Segundo o Comitê, Chapman negocia com o Brasil o fim das taxas de importação de etanol americano, favorecendo assim os fazendeiros de milho do Ohio, um dos estados onde a eleição é acirrada. Em entrevista, o deputado Alceu Moreira (MDB-RS), da Comissão de Agricultura da Câmara, disse que, em conversa recente, Chapman citou “quatro ou cinco vezes” a proximidade das eleições americanas ao falar das negociações das alíquotas de importação de etanol.
Com Trump reeleito, essa proximidade de interesses entre os dois políticos se intensificaria. Na gestão Trump, o Brasil ganhou apoio na sua candidatura à OCDE (o clube dos países desenvolvidos) e na aliança militar da OTAN. Em troca, a diplomacia do Itamaraty virou um lulu da Pomerânia, votando na ONU em todas recomendações dos americanos, insinuando apoio a tentativa de derrubada de Nicolás Maduro na Venezuela, aplaudindo a ruptura institucional na Bolívia e, principalmente, vociferando contra a China. Na semana passada, Eduardo Bolsonaro defendeu o banimento no Brasil do aplicativo chinês Tik-Tok, um dia depois de Trump fazer a mesma ameaça.
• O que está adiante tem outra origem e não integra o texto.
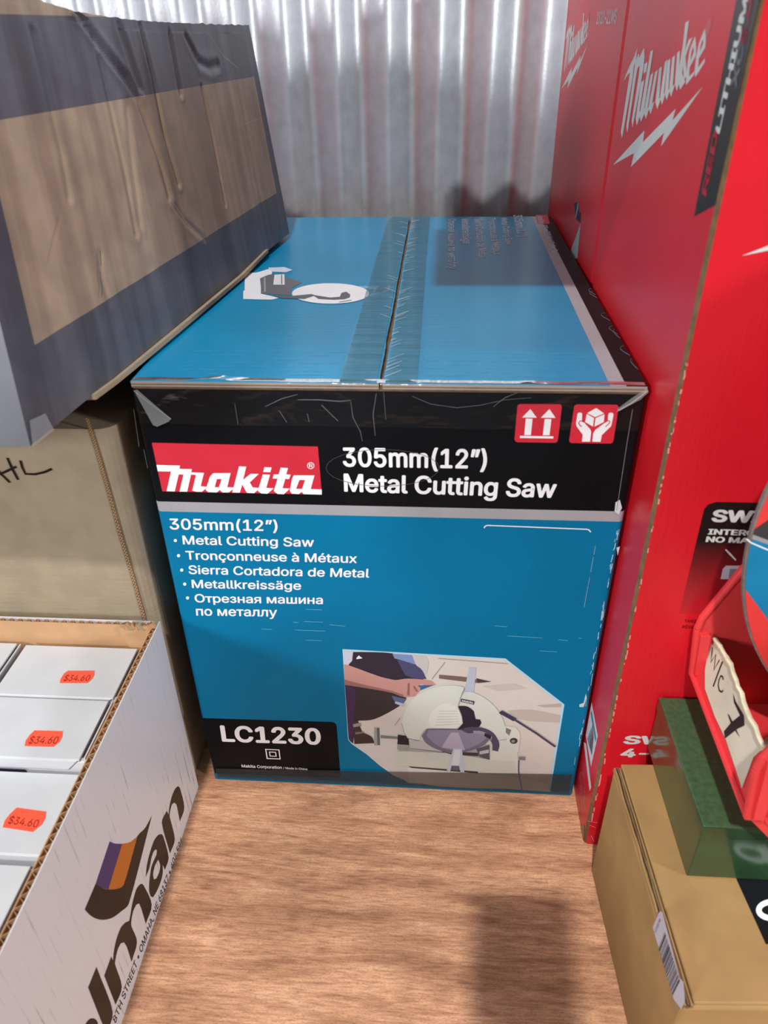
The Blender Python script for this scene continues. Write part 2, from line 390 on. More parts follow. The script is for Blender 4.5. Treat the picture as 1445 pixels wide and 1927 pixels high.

O principal interesse americano _ seja com Trump, seja com Biden_ é o veto à chinesa Huawei na licitação para a tecnologia 5G. Em entrevista a O Globo, o embaixador Chapman ameaçou o Brasil de “consequências” caso a Huawei participe da licitação. Se Trump vencer, é quase certo que Bolsonaro não pagará ver que “consequências” o embaixador está falando. Sinuosamente, o embaixador não citou a maior preocupação da mídia americana com o Brasil, os seguidos recordes de desmatamento e queimadas na Amazônia.